### Data extract
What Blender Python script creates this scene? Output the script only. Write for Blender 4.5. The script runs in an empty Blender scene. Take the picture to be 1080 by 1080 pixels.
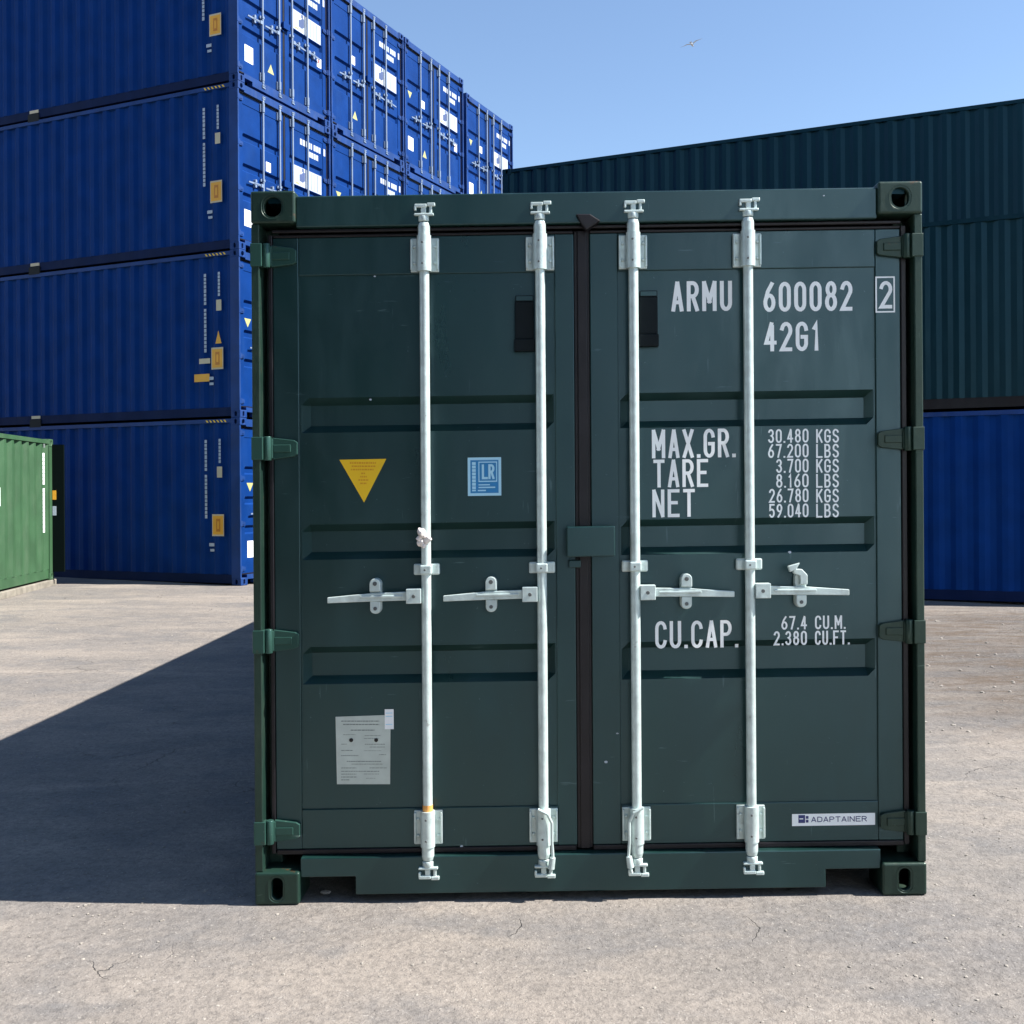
import bpy, bmesh, math, random
from mathutils import Vector, Matrix, noise
random.seed(7)
R = math.radians
SC = bpy.context.scene
COL = SC.collection

# ------------------------------------------------------------------ camera
FPX = 1130.0            # focal length in photo pixels (photo 1080 wide)
PX0, PY0 = 580.0, 517.0 # principal point / horizon in the photo
ROLL = 0.0065
CAMH = 1.49
DIST = FPX * 2.438 / 709.5
cam = bpy.data.cameras.new('camera'); camo = bpy.data.objects.new('camera', cam); COL.objects.link(camo)
cam.sensor_width = 36; cam.lens = FPX / 1080 * 36
cam.shift_x = (540 - PX0) / 1080; cam.shift_y = (PY0 - 540) / 1080
cam.clip_start = 0.05; cam.clip_end = 3000
camo.location = (0, 0, CAMH); camo.rotation_euler = (R(90), ROLL, 0)
SC.camera = camo

# ------------------------------------------------------------------ light
SUN_EL, SUN_AZ = R(48), R(-4.5)       # azimuth measured from +X, negative = towards the camera side
w = bpy.data.worlds.new('World'); SC.world = w; w.use_nodes = True
nt = w.node_tree
bg = nt.nodes['Background']
sky = nt.nodes.new('ShaderNodeTexSky'); sky.sky_type = 'NISHITA'; sky.sun_disc = False
sky.sun_elevation = SUN_EL
sky.sun_rotation = R(90) - SUN_AZ      # clockwise from +Y
sky.air_density = 1.0; sky.dust_density = 0.15; sky.ozone_density = 2.2; sky.altitude = 0
nt.links.new(sky.outputs[0], bg.inputs[0]); bg.inputs[1].default_value = 0.09
sl = bpy.data.lights.new('sun', 'SUN'); sl.energy = 5.0; sl.angle = R(0.5); sl.color = (1, .96, .9)
so = bpy.data.objects.new('sun', sl); COL.objects.link(so); so.location = (20, -5, 30)
sd = Vector((math.cos(SUN_EL) * math.cos(SUN_AZ), math.cos(SUN_EL) * math.sin(SUN_AZ), math.sin(SUN_EL)))
so.rotation_euler = (-sd).to_track_quat('-Z', 'Y').to_euler()
SC.view_settings.view_transform = 'Standard'; SC.view_settings.look = 'None'
SC.view_settings.exposure = 1.23; SC.view_settings.gamma = 1

# ------------------------------------------------------------------ materials
def mat(name, col, rough=.5, metal=0, var=.12, vscale=3.0, bump=0, bscale=30, spec=.5, dust=None, dscale=2.0, damt=.3, dent=0, coat=0, rust=0, scratch=None, tint=None):
    m = bpy.data.materials.new(name); m.use_nodes = True
    n = m.node_tree.nodes; l = m.node_tree.links; b = n['Principled BSDF']
    b.inputs['Roughness'].default_value = rough; b.inputs['Metallic'].default_value = metal
    b.inputs['Specular IOR Level'].default_value = spec
    b.inputs['Coat Weight'].default_value = coat; b.inputs['Coat Roughness'].default_value = .12
    geo = n.new('ShaderNodeNewGeometry')
    class tc: outputs = {'Object': geo.outputs['Position']}
    if tint: b.inputs['Specular Tint'].default_value = (*tint, 1)
    nz = n.new('ShaderNodeTexNoise'); nz.inputs['Scale'].default_value = vscale; nz.inputs['Detail'].default_value = 7
    l.new(tc.outputs['Object'], nz.inputs['Vector'])
    cr = n.new('ShaderNodeValToRGB'); cr.color_ramp.elements[0].position = .3; cr.color_ramp.elements[1].position = .7
    c0 = [max(0, c * (1 - var)) for c in col] + [1]; c1 = [min(1, c * (1 + var)) for c in col] + [1]
    cr.color_ramp.elements[0].color = c0; cr.color_ramp.elements[1].color = c1
    l.new(nz.outputs['Fac'], cr.inputs['Fac'])
    out = cr.outputs['Color']
    if dust:
        n2 = n.new('ShaderNodeTexNoise'); n2.inputs['Scale'].default_value = dscale; n2.inputs['Detail'].default_value = 9; n2.inputs['Roughness'].default_value = .7
        mp = n.new('ShaderNodeMapping'); mp.inputs['Scale'].default_value = (2.2, 2.2, .6)
        l.new(tc.outputs['Object'], mp.inputs['Vector']); l.new(mp.outputs[0], n2.inputs['Vector'])
        r2 = n.new('ShaderNodeMapRange'); r2.inputs['From Min'].default_value = .5; r2.inputs['From Max'].default_value = .8
        r2.inputs['To Max'].default_value = damt
        l.new(n2.outputs['Fac'], r2.inputs['Value'])
        mx = n.new('ShaderNodeMix'); mx.data_type = 'RGBA'
        l.new(r2.outputs[0], mx.inputs['Factor']); l.new(out, mx.inputs[6]); mx.inputs[7].default_value = (*dust, 1)
        out = mx.outputs[2]
        rr = n.new('ShaderNodeMapRange'); rr.inputs['From Min'].default_value = .3; rr.inputs['From Max'].default_value = .75
        rr.inputs['To Min'].default_value = max(.02, rough - .08); rr.inputs['To Max'].default_value = min(1, rough + .16)
        l.new(n2.outputs['Fac'], rr.inputs['Value']); l.new(rr.outputs[0], b.inputs['Roughness'])
    def patch(out, scale, detail, lo, hi, amt, colr, msc=(1, 1, 1), rot=(0, 0, 0), rough_=.65):
        mp = n.new('ShaderNodeMapping'); mp.inputs['Scale'].default_value = msc; mp.inputs['Rotation'].default_value = rot; mp.vector_type = 'TEXTURE' if False else 'POINT'
        l.new(tc.outputs['Object'], mp.inputs['Vector'])
        t = n.new('ShaderNodeTexNoise'); t.inputs['Scale'].default_value = scale; t.inputs['Detail'].default_value = detail; t.inputs['Roughness'].default_value = rough_
        l.new(mp.outputs[0], t.inputs['Vector'])
        r = n.new('ShaderNodeMapRange'); r.inputs['From Min'].default_value = lo; r.inputs['From Max'].default_value = hi; r.inputs['To Max'].default_value = amt
        l.new(t.outputs['Fac'], r.inputs['Value'])
        mx = n.new('ShaderNodeMix'); mx.data_type = 'RGBA'; l.new(r.outputs[0], mx.inputs['Factor']); l.new(out, mx.inputs[6]); mx.inputs[7].default_value = (*colr, 1)
        return mx.outputs[2]
    if rust: out = patch(out, 14, 8, .66, .70, rust, (.075, .032, .014))
    if scratch:
        out = patch(out, 5, 3, .70, .76, .8, scratch, (1.2, 1, 9), (0, R(42), 0))
        out = patch(out, 7, 2, .72, .78, .7, scratch, (6, 1, .7), (0, R(12), 0))
        out = patch(out, 60, 2, .74, .77, .8, scratch)
    l.new(out, b.inputs['Base Color'])
    prev = None
    if dent:
        n3 = n.new('ShaderNodeTexNoise'); n3.inputs['Scale'].default_value = 2.2; n3.inputs['Detail'].default_value = 2
        l.new(tc.outputs['Object'], n3.inputs['Vector'])
        b3 = n.new('ShaderNodeBump'); b3.inputs['Strength'].default_value = 1; b3.inputs['Distance'].default_value = dent
        l.new(n3.outputs['Fac'], b3.inputs['Height']); l.new(b3.outputs[0], b.inputs['Normal']); prev = b3
    if bump:
        n4 = n.new('ShaderNodeTexNoise'); n4.inputs['Scale'].default_value = bscale; n4.inputs['Detail'].default_value = 5
        l.new(tc.outputs['Object'], n4.inputs['Vector'])
        b4 = n.new('ShaderNodeBump'); b4.inputs['Strength'].default_value = 1; b4.inputs['Distance'].default_value = bump
        l.new(n4.outputs['Fac'], b4.inputs['Height']); l.new(b4.outputs[0], b.inputs['Normal'])
        if prev: l.new(prev.outputs[0], b4.inputs['Normal'])
    return m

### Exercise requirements
Repeat, word for word and with no pictures, only the lines running from the beginning of the data to the line that contains "SC.view_settings.exposure = 1.23;".

### Answer for the task
What Blender Python script creates this scene? Output the script only. Write for Blender 4.5. The script runs in an empty Blender scene. Take the picture to be 1080 by 1080 pixels.
import bpy, bmesh, math, random
from mathutils import Vector, Matrix, noise
random.seed(7)
R = math.radians
SC = bpy.context.scene
COL = SC.collection

# ------------------------------------------------------------------ camera
FPX = 1130.0            # focal length in photo pixels (photo 1080 wide)
PX0, PY0 = 580.0, 517.0 # principal point / horizon in the photo
ROLL = 0.0065
CAMH = 1.49
DIST = FPX * 2.438 / 709.5
cam = bpy.data.cameras.new('camera'); camo = bpy.data.objects.new('camera', cam); COL.objects.link(camo)
cam.sensor_width = 36; cam.lens = FPX / 1080 * 36
cam.shift_x = (540 - PX0) / 1080; cam.shift_y = (PY0 - 540) / 1080
cam.clip_start = 0.05; cam.clip_end = 3000
camo.location = (0, 0, CAMH); camo.rotation_euler = (R(90), ROLL, 0)
SC.camera = camo

# ------------------------------------------------------------------ light
SUN_EL, SUN_AZ = R(48), R(-4.5)       # azimuth measured from +X, negative = towards the camera side
w = bpy.data.worlds.new('World'); SC.world = w; w.use_nodes = True
nt = w.node_tree
bg = nt.nodes['Background']
sky = nt.nodes.new('ShaderNodeTexSky'); sky.sky_type = 'NISHITA'; sky.sun_disc = False
sky.sun_elevation = SUN_EL
sky.sun_rotation = R(90) - SUN_AZ      # clockwise from +Y
sky.air_density = 1.0; sky.dust_density = 0.15; sky.ozone_density = 2.2; sky.altitude = 0
nt.links.new(sky.outputs[0], bg.inputs[0]); bg.inputs[1].default_value = 0.09
sl = bpy.data.lights.new('sun', 'SUN'); sl.energy = 5.0; sl.angle = R(0.5); sl.color = (1, .96, .9)
so = bpy.data.objects.new('sun', sl); COL.objects.link(so); so.location = (20, -5, 30)
sd = Vector((math.cos(SUN_EL) * math.cos(SUN_AZ), math.cos(SUN_EL) * math.sin(SUN_AZ), math.sin(SUN_EL)))
so.rotation_euler = (-sd).to_track_quat('-Z', 'Y').to_euler()
SC.view_settings.view_transform = 'Standard'; SC.view_settings.look = 'None'
SC.view_settings.exposure = 1.23; SC.view_settings.gamma = 1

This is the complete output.